Blog 9

I really enjoyed working on the design probes for my classmates. I think it made it easier/more fun since I realized who’s probes package it was. The probes package was Summer’s and we are pretty good friends since we were in the same Learning Community for CPS. It was clear for me to see her lifestyle and her needs. My Learning Community designed a bag for Summer. She seemed to be always on the go and well-organized so the bag/purse we designed catered to those characteristics. The bag featured a quilted pattern on the outside and pouches/pockets for the essentials (phone, makeup, wallet, laptop, water bottle, etc.) on the inside. Overall, this activity was a lot of fun. Hopefully the probes package that we have to use for our final project is just as enjoyable to work on.
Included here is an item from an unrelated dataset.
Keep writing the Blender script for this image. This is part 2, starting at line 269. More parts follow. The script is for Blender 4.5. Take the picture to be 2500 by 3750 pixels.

So the “having, being, or doing” activity confused me, and still confuses me. I don’t think I fully understood what was going on. I understand that “having” has to do with the things that shelter us, care for us,  and nurture us; it mainly has to do with the things that make us happy. I understand that “being” is about our bodies and its health on the inside and outside and the qualities that make and keep us happy. I understand that “doing”  is about the actions that keep and make us happy, such as working, helping, and remembering. The activity that went along with this section though confused me so I didn’t really know what to do.

The “Little Brown Dress Project” was done by a woman in Seattle that wanted to challenge consumerism. She made a brown dress and wore it everyday for a whole year {A WHOLE 365 DAYS}. I couldn’t even imagine wearing the same pair of pants for a whole week, much less the same dress for a whole year. I understand why she did it–consumerism is a major problem in America and should be challenged–but I get bored with my wardrobe every so often. That’s why I get a new shirt or new shoes, I need something to excite me. I find solace and comfort in buying something new and stylish. I do think this project is a good example for everyone though. We don’t have to take it to this extreme, but we should start to be conscious of how much we buy for no reason. I think this should just draw more attention to the idea of forming “capsule wardrobes”. A capsule wardrobe is wear you only have 25 items in your closet, but they all go together and mix-and-match well. I believe that this is a great solution to consumerism.

I found the IKEA flat pack house interesting. It reminds me of the houses that Sears, Roebuck & Company, sold in the early 1900s. They had simple house packages that you could buy that came with the plan and materials. Although IKEA’s flat pack house is probably more environmentally conscious and simple, both have similarities. I don’t think I would ever live in an IKEA house though. When I think of IKEA, I think of cheap and flimsy furniture so I don’t really want to live in a house that also gives me that perception.

“Who Gives a Crap” is an interesting toilet paper concept. I thought the video had good marketing. Through its humor and straight-forwardness it seems like it would appeal to millennials. I found it a little strange though. I think its a good concept, but what about convenience? I know that they donate half of their profits, but I can’t help but consider the convenience of ordering tissue paper to be shipped to your house. I think its way more convenient to go to the store to pick it up than wait on it to be delivered. What do you do when you run out of tissue paper and have to wait a few days on a new shipment?